Yusaku Tanaka1, Yao Yu2, 3, and Benjamin Fong Chao3
1. Earthquake Research Institute, The University of Tokyo, Tokyo, Japan
2. School of Geodesy and Geomatics, Wuhan University, Wuhan, China
3. Institute of Earth Science, Academia Sinica, Taipei, Taiwan

Terrestrial, Atmospheric and Oceanic Sciences, Vol. 30, No. 2, 1-10

 地球の重力場は、地球上の質量の移動に伴い、わずかに変化します。地震も質量の移動を伴う自然現象ですから、地震に伴って重力が変化します。したがって重力の観測で地震による地殻変動量などを推定することができます。

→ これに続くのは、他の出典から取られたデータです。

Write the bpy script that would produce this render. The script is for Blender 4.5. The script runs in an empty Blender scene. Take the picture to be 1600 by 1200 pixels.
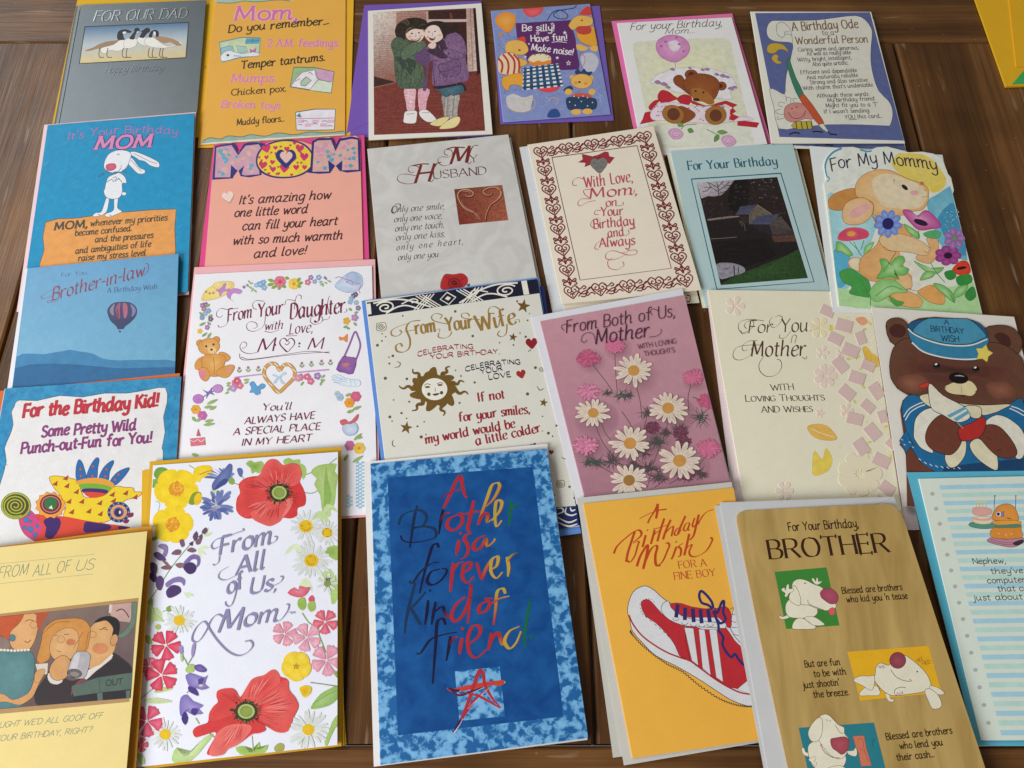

地震に伴う重力変化の研究では、重力観測衛星GRACEのデータが大いに役立ちます。GRACEのデータを利用した超巨大地震に関する研究の成果は既に多くあり(参考:田中・日置『GRACE地震学—衛星重力観測による地震研究のこれまでとこれから—』, 地震・第2輯, 2017)、主に本震の断層運動に起因する地震時の重力変化や、地震後の「余効変動」に起因する重力変化について調査が進められています。なお、地震後の重力変化を引き起こす「余効変動」としては、本震の断層すべりの「すべり残り」が地震後に時間を掛けて解放される(ゆっくりすべる)「アフタースリップ」と、本震の断層すべりによって生じた地下の岩石に掛かっている負担が、岩石の変形や移動によってじわじわ緩和される「粘弾性緩和」という二つの現象が考えられています。地震時の重力変化は、本震時にどのくらいの大きさの断層が、どのように動いて、その結果として地面がどうなったのかを調査するのに役立ちますし、地震後の重力変化は余震の発生とも関連が疑われるアフタースリップや粘弾性緩和に起因するものだと考えられており、現在は統計学的な根拠に基づいて計算されている余震発生確率に、物理学的な根拠に基づいた推定を加えることで確度の高い余震発生予測に繋がる可能性を秘めています。また、地震時・地震後の重力変化は共に地震の全体像を解明するためにも重要です。しかしながら、それらのトータルの重力変化についての観測報告はこれまでありませんでした。その理由の一つは、2002年にGRACEが打ち上げられた後に発生した最初の超巨大地震である2004年スマトラ地震による重力変化が続いていたからです。(ちなみに、東北地方太平洋沖地震の重力変化は現在も進行中です)

本研究では、まず2004年スマトラ地震による地震後の重力変化は、2016年には大部分が終息したことを明らかにしました。そして2004年スマトラ地震に伴う地震時・地震後の重力変化と、その近傍で発生した2012年インド洋地震に伴う地震時・地震後の重力変化、さらに、それらのトータルの重力変化を調査し、その時空間分布を明らかにしました(図1)。

重力変化の空間分布と時系列(図1c, f, g, h)からは、海域で重力が「不可逆的に」変化して、地震前より強くなったり弱くなったりしていることも読み取れます。理論的には、これを反映した海水面の高度変化が存在するはずです。例えば、海域で重力が強まれば、そこに水が引き寄せられるので、この重力変化により海水面が上昇することが考えられます。本研究では、海面高度計のデータを利用して海水面の高度変化を検出できるかどうかも調べました。その結果、地震に伴う重力変化が引き起こす海水面の高度変化は、潮汐の補正を施してもエルニーニョ等による海水温変化による海水面の高度変化(熱膨張)に埋もれてしまい、検出が非常に困難だということが分かりました。これは一見「失敗」だと思われるかもしれません。しかし、見方を変えると、今回の研究とは逆に、熱膨張による海水の動態を調査する際には(現在の技術では)地震に伴う重力の変化はほとんど考慮する必要が無いということが分かったと言えます。

図1 (a)2004年スマトラ地震に伴う地震時の重力変化、(b) 2004年スマトラ地震に伴う地震後の重力変化(2016年7月まで)、(c) 2004年スマトラ地震に伴うトータルの重力変化、(d)2012年インド洋地震に伴う地震時の重力変化、(e) 2012年インド洋地震に伴う地震後の重力変化(2016年7月まで)、(f) 2012年インド洋地震に伴うトータルの重力変化、(g)二つの地震による重力変化の合算(実際の重力変化の観測値)、(h)地図中の赤い丸で示した地点の重力変化の時系列(季節変化は補正済み)。重力変化の空間分解能は数百km程度(球関数の次数と位数が80次まで)。等値線の間隔は、(a)-(c)が10μGal, (d)-(f)が2μGalである。地図中の黒い四角は断層の模式図。震源球は震央に置いた。尚、1 μGal = 10^(-8) m/s2である。